Wednesday, July 29, 2015

My Summer in Song Lyrics

Being stuck in a lab all summer has taught me one thing: Music is very important.

Ok. I learned a lot more than that, but my Spotify playlists got me through the hardest times, the happiest times, and the quietest times that I have experienced in the lab.

So in honor of that...I am going to post the lyrics that I feel encompassed most of my "feels" this summer!

Ben Rector's "The Beat"

And then the beat comes
And then she's moving on the dance floor
And I wonder what she's running from

I had just left Nashville, and I felt like I was running from the story I did not think I should have to tell anymore. I found myself dancing around to this song everywhere, and I actually found myself smiling by the end of my first week of lab.

Keith Urban "Days Go By"


Yeah it's all we've been given,
So you better start livin' right now
'Cause days go by,

The first week was miserable and it felt like I was never going to get out of my basement lab because I chose fear over everything else. Once I started to live a little and enjoy myself, the weeks started to fly by. This song was my theme song for my Saturday Solo Dance Parties. I still can't believe that I am about to leave this place.

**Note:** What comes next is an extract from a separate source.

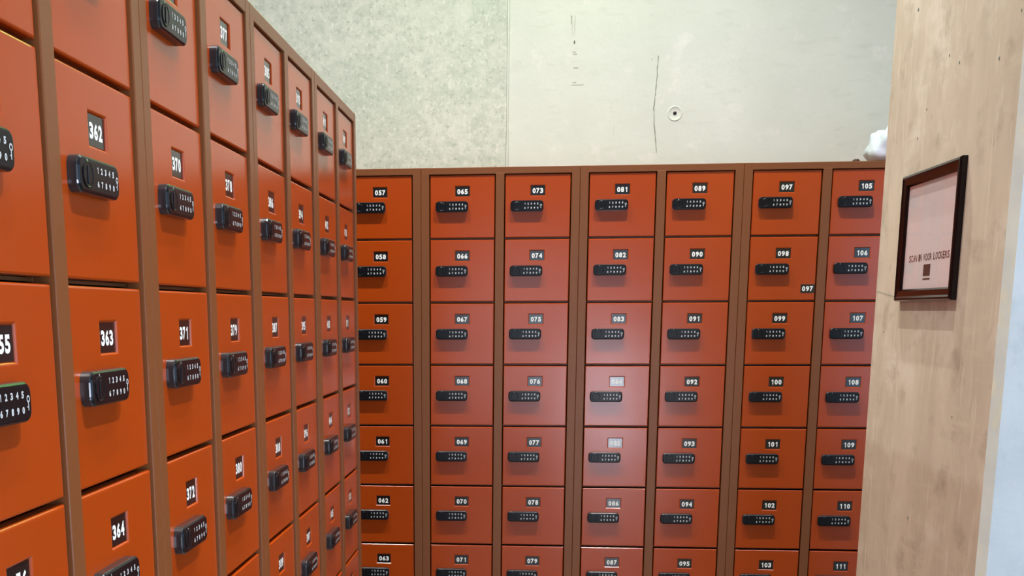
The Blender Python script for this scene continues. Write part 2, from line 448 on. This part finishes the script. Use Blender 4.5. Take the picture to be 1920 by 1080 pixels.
def lock_mesh():
    """keypad lock seen from -y, centre at the origin on the door face"""
    bm = bmesh.new()
    W, H = .122, .040
    add_layers(bm, [(rrect(W, H, .012, 5), .0), (rrect(W, H, .012, 5), -.0105), (rrect(W - .0012, H - .0012, .0114, 5), -.0122),
                    (rrect(W - .005, H - .005, .0095, 5), -.0140), (rrect(W - .008, H - .008, .008, 5), -.0142)], mis=[1, 1, 0, 0, 0])
    # turn knob on the left third
    kx = -.0375
    add_lathe(bm, [(.0145, -.0141), (.0145, -.0150), (.0135, -.0156), (.0125, -.0150), (.0005, -.0150)], 24, 'y', (kx, 0, 0), 0, False, False)
    add_box(bm, kx - .0022, kx + .0022, -.0160, -.0148, -.0100, .0100, .0005, 0, 1)
    # printed keypad 1-5 / 6-0 and key sign
    y = -.0146
    for r_, (z, row) in enumerate(((.0075, '12345'), (-.0075, '67890'))):
        for j, c in enumerate(row):
            x = -.0075 + j * .0118
            wd_ = .0014 if c == '1' else .0026
            add_glyph(bm, c, x - wd_, x + wd_, z - .0035, z + .0035, y, 2, .05)
    add_lathe(bm, [(.0036, y), (.0020, y)], 14, 'y', (.0515, 0, .0028), 2, False, False)
    r_ = rrect(.0016, .0085, .0006, 1)
    f = bm.faces.new([bm.verts.new((.0515 + p[0], y, -.0045 + p[1])) for p in r_]); f.material_index = 2
    f.normal_update()
    if f.normal.y > 0: f.normal_flip()
    r_ = rrect(.0030, .0010, .0004, 1)
    f = bm.faces.new([bm.verts.new((.0497 + p[0], y, -.0050 + p[1])) for p in r_]); f.material_index = 2
    f.normal_update()
    if f.normal.y > 0: f.normal_flip()
    # small status light above the knob
    add_lathe(bm, [(.0011, y - .0002), (.0001, y - .0004)], 8, 'y', (kx - .001, 0, .0155), 2, False, False)
    me = bpy.data.meshes.new('lock'); bm.to_mesh(me); bm.free()
    for k_ in ('lock', 'lock_rim', 'print_dim'): me.materials.append(M[k_])
    return me
LOCK = lock_mesh()
def plate_bm(txt, w=.0525, h=.0350, t=.0008):
    bm = bmesh.new()
    add_layers(bm, [(rrect(w, h, .0015, 2), 0), (rrect(w, h, .0015, 2), -t)], mi=0)
    adv, dw, dh = .0138, .0116, .0185
    for j, c in enumerate(txt):
        x = (j - 1) * adv
        k_ = .0068 if c == '1' else dw
        add_glyph(bm, c, x - k_ / 2, x + k_ / 2, -dh / 2 - .0005, dh / 2 - .0005, -t - .00015, 1, .045)
    return bm
DOORS = {}
def cabinet(name_label, loc, rotz, W, MID, SIDE, first, group):
    """two columns of eight doors; local origin = bottom outer left front corner, front faces -y"""
    t = thing('locker_cabinet', name_label, 'locker', loc, rotz, group)
    tw = 2 * W + MID + 2 * SIDE
    D = .46
    e = .0004
    bm = bmesh.new()
    zt = TOP + .0255
    fy = -.0045                                           # frame stands a little proud of the doors
    B = .0016
    add_box(bm, e, SIDE, fy, .03, .0, zt, B)
    add_box(bm, tw - SIDE, tw - e, fy, .03, .0, zt, B)
    add_box(bm, SIDE + W, SIDE + W + MID, fy, .03, .05, TOP + .004, B)
    add_box(bm, SIDE - .002, tw - SIDE + .002, fy + .0004, .03, TOP + .0005, zt - .0002, B)
    add_box(bm, SIDE - .002, tw - SIDE + .002, fy + .0004, .03, .012, TOP - ROWS * PITCH_R - .002, B)
    add_box(bm, e, .004, .02, D, .0, zt - .001)
    add_box(bm, tw - .004, tw - e, .02, D, .0, zt - .001)
    add_box(bm, SIDE + W + .008, SIDE + W + MID - .008, .02, D - .002, .02, zt - .004)
    add_box(bm, .003, tw - .003, .02, D, zt - .003, zt)
    add_box(bm, .003, tw - .003, D - .003, D, .02, zt - .002)
    for k in range(1, ROWS + 1):
        z = TOP - k * PITCH_R + .0035
        add_box(bm, .004, tw - .004, .021, D - .003, z - .002, z + .002)
    obj('body', bm, M['body'], t)
    for c in range(2):
        for r in range(ROWS):
            num = '%03d' % (first + c * 8 + r)
            key = round(W, 5)
            if key not in DOORS: DOORS[key] = door_mesh(W - 2 * GAP)
            wd_ = W - 2 * GAP
            d = link('door', DOORS[key], t, (SIDE + c * (W + MID) + GAP, 0, TOP - r * PITCH_R - .0015))
            rd = random.Random(int(num))
            d.rotation_euler = (rd.uniform(-.002, .002), 0, rd.uniform(-.004, .0045))
            link('lock', LOCK, d, (.0815 + rd.uniform(-.0008, .0008), 0, -.1145 + rd.uniform(-.0008, .0008)))
            p = obj('number_plate', plate_bm(num), [M['plate'], M['print']], d, (wd_ / 2 + .0002, .0034, -.0588))
            # plates sit a touch out of true
            p.rotation_euler = (rd.uniform(-.006, .006), 0, rd.uniform(-.006, .006))
            if num == '098':
                s = obj('sticker', plate_bm('097', .0500, .0310, .0006), [M['plate'], M['print']], d, (wd_ - .0270, -.0001, -.186))
                s['label'] = 'small black number sticker reading 097'
    return t
# left bank (front plane x = X0, running along y)
X0, Y1 = -0.08971, -1.24381
W2, M2, S2 = .24467, .03339, .0290
cw2 = 2 * W2 + M2 + 2 * S2
lab = ['tall orange locker cabinet numbered 353 to 368, nearest in the left row', 'tall orange locker cabinet numbered 369 to 384, second in the left row',
       'tall orange locker cabinet numbered 385 to 400, third in the left row', 'tall orange locker cabinet numbered 401 to 416, at the far end of the left row']
for i in range(4):
    y = Y1 + S2 - (4 - i) * cw2
    cabinet(lab[i], (X0, y, 0), PI / 2, W2, M2, S2, 353 + 16 * i, 'orange locker cabinets in the left row')
# back bank (front plane y = 0)
W1, M1, S1 = .24855, .03231, .031315
cw1 = 2 * W1 + M1 + 2 * S1
lab = ['orange locker cabinet numbered 049 to 064, back row, partly hidden behind the left row', 'red-orange locker cabinet numbered 065 to 080, left of the middle in the back row',
       'red-orange locker cabinet numbered 081 to 096, right of the middle in the back row', 'red-orange locker cabinet numbered 097 to 112, in the back row beside the concrete pillar']
for i in range(4):
    x = -S1 + (i - 1) * cw1
    cabinet(lab[i], (x, 0, 0), 0, W1, M1, S1, 49 + 16 * i, 'orange locker cabinets in the back row')

# ------------------------------------------------------------------ framed sign on the pillar
fy0, fy1, fz0, fz1, ft = -2.170, -1.822, 1.467, 1.727, .0135
t = thing('framed_sign', 'black framed landscape sign with pink sheet hanging on the concrete pillar', 'picture frame', (PX0, (fy0 + fy1) / 2, (fz0 + fz1) / 2), -PI / 2)
# local frame: x -> world -y, -y -> world -x... (rot -90: local -y = world -x)
FW, FH = fy1 - fy0, fz1 - fz0
bm = bmesh.new()
def frame_ring(inset, y):
    return [bm.verts.new((sx * (FW / 2 - inset), y, sz * (FH / 2 - inset))) for sx, sz in ((-1, -1), (1, -1), (1, 1), (-1, 1))]
prof = [(0.0, 0), (0.0, -.0095), (.0025, -.0135), (.006, -.0140), (.010, -.0120), (.021, -.0100), (.0245, -.0060), (.0245, -.0025)]
rings = [frame_ring(a, b) for a, b in prof]
for a, b in zip(rings, rings[1:]):
    for k in range(4): bm.faces.new((a[k], a[(k + 1) % 4], b[(k + 1) % 4], b[k]))
k4 = rings[0]; kk = rings[-1]
for k in range(4): bm.faces.new((kk[k], kk[(k + 1) % 4], k4[(k + 1) % 4], k4[k]))
bmesh.ops.recalc_face_normals(bm, faces=bm.faces)
obj('frame', bm, M['frame'], t)
bm = bmesh.new()
add_box(bm, -FW / 2 + .024, FW / 2 - .024, -.0035, -.0012, -FH / 2 + .024, FH / 2 - .024)
sheet = obj('printed_sheet', bm, M['paper'], t)
# writing: one line of tall letters, a small block mark and a short line below it
bm = bmesh.new()
ycen = (fy0 + fy1) / 2; zcen = (fz0 + fz1) / 2
txt = 'SCAN IN VOOR LOCKERS'
xl, xr = -( -1.877 - ycen), -(-2.124 - ycen)
widths = [.6 if c in ' I' else 1 for c in txt]
xc = xl
for c, wd_ in zip(txt, widths):
    adv = (xr - xl) * wd_ / sum(widths)
    if c != ' ':
        add_glyph(bm, c, xc + adv * .08, xc + adv * .92, 1.5465 - zcen, 1.5605 - zcen, -.0037, 0, .02)
    xc += adv
obj('writing', bm, M['ink'], sheet)
bm = bmesh.new()
xa, xb = -(-1.975 - ycen), -(-2.018 - ycen)
for j in range(6):
    a = xa + (xb - xa) * j / 6
    add_box(bm, a, a + (xb - xa) / 6 * .86, -.0038, -.0035, 1.516 - zcen, 1.539 - zcen)
add_box(bm, xa, xb, -.0038, -.0035, 1.5085 - zcen, 1.5115 - zcen)
obj('block_mark', bm, M['ink'], sheet)
# glass pane
gm = bpy.data.materials.new('picture_glass'); gm.use_nodes = True
N = gm.node_tree.nodes; L = gm.node_tree.links
N.clear()
go = N.new('ShaderNodeOutputMaterial'); mx = N.new('ShaderNodeMixShader'); tr = N.new('ShaderNodeBsdfTransparent'); gl = N.new('ShaderNodeBsdfGlossy'); fr = N.new('ShaderNodeFresnel')
gl.inputs['Roughness'].default_value = .03; fr.inputs['IOR'].default_value = 1.5
ge = N.new('ShaderNodeNewGeometry'); mu = N.new('ShaderNodeMath'); mu.operation = 'MULTIPLY'; su = N.new('ShaderNodeMath'); su.operation = 'SUBTRACT'; su.inputs[0].default_value = 1
L.new(ge.outputs['Backfacing'], su.inputs[1]); L.new(fr.outputs[0], mu.inputs[0]); L.new(su.outputs[0], mu.inputs[1]); L.new(mu.outputs[0], mx.inputs[0]); L.new(tr.outputs[0], mx.inputs[1]); L.new(gl.outputs[0], mx.inputs[2]); L.new(mx.outputs[0], go.inputs[0])
bm = bmesh.new()
add_box(bm, -FW / 2 + .024, FW / 2 - .024, -.0062, -.0050, -FH / 2 + .024, FH / 2 - .024)
obj('glass_pane', bm, gm, t)

# ------------------------------------------------------------------ things on top of the back row
ZT = TOP + .0255
bm = bmesh.new()
bmesh.ops.create_icosphere(bm, subdivisions=4, radius=1)
from mathutils import noise as mn
for v in bm.verts:
    p = v.co.copy()
    h = (p.z + 1) / 2
    sc = 1 + .22 * mn.noise(p * 2.1) + .10 * mn.noise(p * 5)
    if p.z < -.55: p.z = -.55
    q = Vector((p.x * .135 * sc * (1 - .30 * h), p.y * .10 * sc * (1 - .3 * h), (p.z + .55) * .092 * sc))
    v.co = q
bag = obj('plastic_bag', bm, M['bag'], loc=(1.735, .12, ZT + .010), smooth=True)
tag(bag, 'crumpled white plastic bag lying on top of the back lockers beside the pillar', 'bag')
bm = bmesh.new()
n = 14
rows = []
for i in range(n + 1):
    row = []
    for j in range(n + 1):
        u, v_ = i / n, j / n
        x = .20 * (u - .5); y = .20 * (v_ - .5)
        ed = min(u, 1 - u, v_, 1 - v_)
        z = .002 + min(1, ed * 5) * (.006 + .004 * mn.noise(Vector((x * 25, y * 25, 3))))
        row.append((x * (1 + .08 * mn.noise(Vector((y * 20, 1, 0)))), y, max(.0015, z)))
    rows.append(row)
tv = [[bm.verts.new(p) for p in r_] for r_ in rows]
bv = [[bm.verts.new((p[0], p[1], 0.0)) for p in r_] for r_ in rows]
for i in range(n):
    for j in range(n):
        bm.faces.new((tv[i][j], tv[i + 1][j], tv[i + 1][j + 1], tv[i][j + 1]))
        bm.faces.new((bv[i][j], bv[i][j + 1], bv[i + 1][j + 1], bv[i + 1][j]))
for i in range(n):
    for a, b in (((i, 0), (i + 1, 0)), ((i + 1, n), (i, n)), ((0, i + 1), (0, i)), ((n, i), (n, i + 1))):
        bm.faces.new((tv[a[0]][a[1]], bv[a[0]][a[1]], bv[b[0]][b[1]], tv[b[0]][b[1]]))
bmesh.ops.recalc_face_normals(bm, faces=bm.faces)
cl = obj('folded_cloth', bm, M['dark_cloth'], loc=(1.76, .15, ZT + .0002), smooth=True)
tag(cl, 'dark folded cloth under the white plastic bag on top of the back lockers', 'cloth')
bm = bmesh.new()
bmesh.ops.create_icosphere(bm, subdivisions=3, radius=1)
for v in bm.verts:
    s = 1 + .3 * mn.noise(v.co * 2.5 + Vector((4, 0, 0)))
    v.co = Vector((v.co.x * .014 * s, v.co.y * .011 * s, max(-.003, v.co.z * .0085 * s) + .003))
lu = obj('dry_lump', bm, M['lump'], loc=(1.553, .03, ZT), smooth=True)
tag(lu, 'small brown lump lying on the top front edge of the back lockers', 'debris')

Kacey Musgraves "Dime Store Cowgirl"

You can take me out of the country
But you can't take the country out of me


As odd as it seemed to everyone around me, I fought to keep my southern identity while in this new place. Cowboy boots were not just functional, but they were a statement. I also used the word "y'all" significantly more than usual. I missed home, but I knew that it was never too far from my heart.


Matt Maher "Adoration" 

Jesus, Lamb of God, saving love for all
Lord of heav'n and Earth
I bow to You, bow to You, I bow to You

I was very anxious when I had to run experiments that I had never seen before. I also failed too many times to count. When I felt down on myself or life in general, I would play this song on repeat for hours. It was as if every moment I spent listening to it, regardless of what I was doing at the time, was a prayer. I felt so at peace with this song in my ears and the Lord on my heart.

Young the Giant "Cough Syrup"

If I could find a way to see this straight
I'd run away
To some fortune that I, I should have found by now

I hate to say it, but at many points, I considered hiding away because I did not feel like I was reaching my potential. Either that or I thought that I was not doing what God wanted me to. I couldn't see straight. Thankfully I figured it all out.

Jake Miller "First Flight Home"

I can't predict the weather
But you should know that I
I'll be on the first flight home
1. Indiana Weather Sucks.
2. This was my spin song, and there really is no deep purpose. It's just awesome.

Dan and Shay "Party Girl"

Take me to the party girl in the same t-shirt
that you weart to bed while the ceiling fan turns
to the rhythm that we're spinning bare feet on the floor in the living room light

I at one point got really in to country again when the homesickness settled in. That's when I found Dan and Shay, and this song in particular. Even though I love to dance and be around people, this summer has shown me that chillin' at home is perfectly ok with me.

Beyonce "Flawless"

You wake up, flawless

Duh.

Tenth Avenue North "The Truth is Who You Are"

And it's not enough to just say, "I believe"
'Cause truth is that talk is cheap
So grace give me eyes to see

I had a really great conversation with one of my REU friends as we drove from Chicago to South Bend (or maybe it was the other way around...) about what it truly means to be a follower of Christ. It takes a lot more than just simple words. Faith is life. My faith and my life changed and grew dramatically this summer.

Passion Pit "Take a Walk"

Practice isn't perfect
But the market cuts the loss
I remind myself that times could be much worse

I really like this song, but I had never noticed these lyrics before. It sort of relates to the fact that no matter how many times I tried, I still messed up, but at the end of the day, life could be far worse than having to run a few more trials.

Andy Grammer "Back Home"

And no matter where we go
We always find our way back home

And now I am about ready to return to Nashville, TN. Man I miss my coffee drinking, hipster-filled, southern hometown.